C’est à coup sûr un encouragement pour tous ceux qui s’engagent
actuellement dans les luttes sociales.
La manifestation nationale des sans-papiers,
le samedi 18 mars 2000 à Paris ainsi que dans d’autres villes de
province, devrait pouvoir servir de détonateur à un formidable
mouvement de convergence sociale : rassembler le mouvement printanier de
contestation entrevu dans les Services des impôts, les PTT, l’Éducation
nationale avec celui des sans-papiers et celui des chômeurs et des
exclus sociaux…
Un mouvement capable d’envisager pour
l’avenir une société fondée sur la solidarité,
l’égalité économique et la liberté sociale
des individus : une société opposée à division
de la société en classes. Une société dans
laquelle tous les individus jouissent de la liberté de circuler,
de vivre et de s’installer là où ils le désirent,
sans considération de frontières !
Loin des mythes républicains, «
Égalité, Liberté, Fraternité», énoncés
en fonction d’hypothétiques «droits historiques» (3),
le mouvement devra pouvoir se situer dans la tradition révolutionnaire
et libertaire.

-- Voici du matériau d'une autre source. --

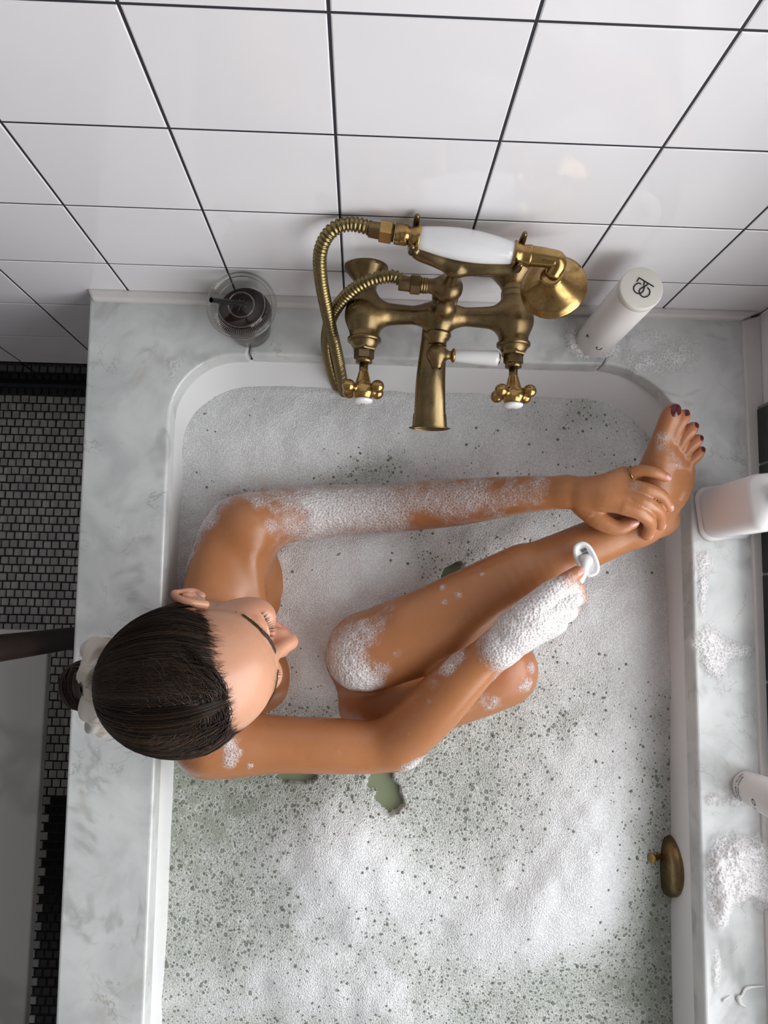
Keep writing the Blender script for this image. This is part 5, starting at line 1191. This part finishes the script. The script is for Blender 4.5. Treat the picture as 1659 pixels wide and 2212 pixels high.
# ------------------------------------------------------------------ suds clinging to the skin
def skin_suds(name, blobs, label, thick, dens_gain=1.0, up_only=True, parent=None, jag=0.9):
    """film of suds over part of the body: blobs are (px, py, z, radius_m, strength), negative strength leaves bare skin"""
    D_ = np.zeros(len(V))
    for px, py, z, r, s in blobs:
        c = P(px, py, z); D_ += s * np.exp(-0.5 * (((V - c) / r) ** 2).sum(1))
    nz = fbm(V * 55.0 + 3.0, 4); n2 = fbm(V * 260.0, 2)
    D_ = D_ + jag * (nz - 0.5) * sstep(0.08, 0.5, D_)
    D_ *= (N[:, 2] > -0.35)
    kq = (D_[Q].max(1) > 0.16); q = Q[kq]; used = np.unique(q); mp = np.full(len(V), -1); mp[used] = np.arange(len(used))
    d = np.clip(D_[used], 0, 1.2); off = 0.0007 + thick * d ** 1.3 * (0.8 + 0.4 * n2[used])
    me = bigmesh(name, V[used] + N[used] * off[:, None], mp[q], dict(dens=np.clip(D_[used] * dens_gain, 0, 1)))
    return tag(link(name, me, M['suds'], smooth=True), label, 'suds', kind='stuff')
skin_suds('skin_suds', [(640, 1095, -.03, .045, .8), (720, 1085, -.03, .04, .9), (800, 1085, -.03, .04, .85), (870, 1085, -.02, .04, .45), (950, 1070, -.0, .035, .60), (1020, 1070, .01, .03, .58), (1090, 1065, .03, .026, .5), (1165, 1050, .06, .014, .7), (1130, 1080, .04, .02, .45), (700, 1140, -.06, .04, .6), (840, 1150, -.06, .03, .5), (650, 1110, -.02, .014, -.9), (1275, 1068, .10, .008, .7), (1280, 1110, .09, .006, .6), (1120, 1100, .03, .012, -.6), (900, 1120, -.02, .014, -.5)], 'lacy suds along the outstretched arm', 0.0022, 0.50)
skin_suds('skin_suds', [(1180, 1300, .11, .024, 1.2), (1130, 1345, .11, .026, 1.2), (1085, 1390, .10, .020, 1.0), (1210, 1320, .11, .022, 1.2), (1160, 1370, .10, .022, 1.1), (1225, 1290, .10, .012, .6), (1100, 1410, .08, .018, .8), (1200, 1350, .08, .016, 1.0), (1060, 1455, .06, .008, .7)], 'thick suds over the hand holding the razor', 0.0020, 0.95, jag=0.8)
skin_suds('skin_suds', [(745, 1400, .0, .022, .9), (790, 1350, .02, .018, .7), (830, 1310, .02, .012, .6), (760, 1460, .0, .022, .9), (800, 1480, .01, .016, .85), (840, 1450, .03, .010, .55), (860, 1415, .035, .007, .5), (735, 1440, -.03, .02, .8), (900, 1290, .03, .006, .5), (955, 1265, .03, .006, .5), (960, 1300, .04, .005, .6), (990, 1285, .04, .005, .6), (1005, 1255, .04, .004, .7), (975, 1270, .04, .004, .7), (925, 1310, .04, .005, .7), (1040, 1240, .04, .003, .7), (880, 1300, .03, .006, .6)], 'suds on the bent knee', 0.004, 0.8)
skin_suds('skin_suds', [(970, 1440, .06, .010, .9), (985, 1405, .06, .010, .8), (945, 1475, .05, .009, .8), (1030, 1450, .07, .005, .6), (1000, 1430, .07, .006, .6)], 'streak of suds across the forearm with the razor hand', 0.003, 0.75)
skin_suds('skin_suds', [(505, 1570, .04, .007, .8), (495, 1610, .035, .007, .85), (500, 1645, .03, .009, .8), (470, 1660, .01, .010, .6), (520, 1600, .035, .004, .7), (517, 1625, .035, .004, .7), (540, 1652, .02, .004, .7), (727, 1626, .02, .006, .55), (880, 1655, -.0, .010, .7), (905, 1640, .0, .012, .7), (925, 1515, .06, .004, .6), (882, 1590, .04, .004, .6)], 'small trails of suds on the near upper arm', 0.002, 0.75)
skin_suds('skin_suds', [(1375, 1058, .11, .010, .5), (1402, 1085, .11, .008, .5), (1425, 1080, .10, .007, .6), (1430, 950, .11, .012, .5), (1455, 1000, .1, .012, .45), (1395, 1000, .1, .008, .4), (1395, 1043, .10, .007, .5)], 'suds between the fingers gripping the ankle', 0.0006, 0.7)
skin_suds('skin_suds', [(420, 1150, -.03, .02, .8), (470, 1105, -.03, .02, .9), (400, 1210, -.04, .018, .7), (620, 1200, -.03, .012, .6), (612, 1260, -.03, .010, .5), (628, 1330, -.05, .012, .6), (560, 1080, -.02, .018, .7)], 'foam rim round the shoulder and chest', 0.004, 0.85)
skin_suds('skin_suds', [(1130, 1480, -.05, .010, .7), (1148, 1440, -.05, .008, .6), (1060, 1505, -.06, .012, .8), (1030, 1500, -.06, .010, .6)], 'suds round the submerged far knee', 0.004, 0.85)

La capacité d’atteindre, dans un premier temps, les
objectifs fixés en commun et, dans un second temps, de dépasser
ce cadre pour parvenir à la lutte directe contre le capital et l’État,
se situe dans ce choix.
Ce choix renforce la détermination
des anarchistes au moment d’exprimer leur solidarité active, tant
la lutte des sans-papiers est la lutte de tous.
Edward.— groupe Puig Antich (Perpignan)
(1) Quelques tentatives ont été
faites en pure perte… La dernière en date, la revendication de la
carte d’électeur pour les élections communales si elle est
défendable, pour nous anarchistes, sur le plan du droit, est dans
les faits une réelle opération partisane à l’approche
des échéances des municipales de 2001. De sordides calculs
boutiquiers !
(2) Voir l’article paru dans les colonnes
du M.L. n°1196
(3) droits constamment démentis
et bafoués au nom de la Raison d’État ou de son corollaire
la raison des institutions économiques et financières.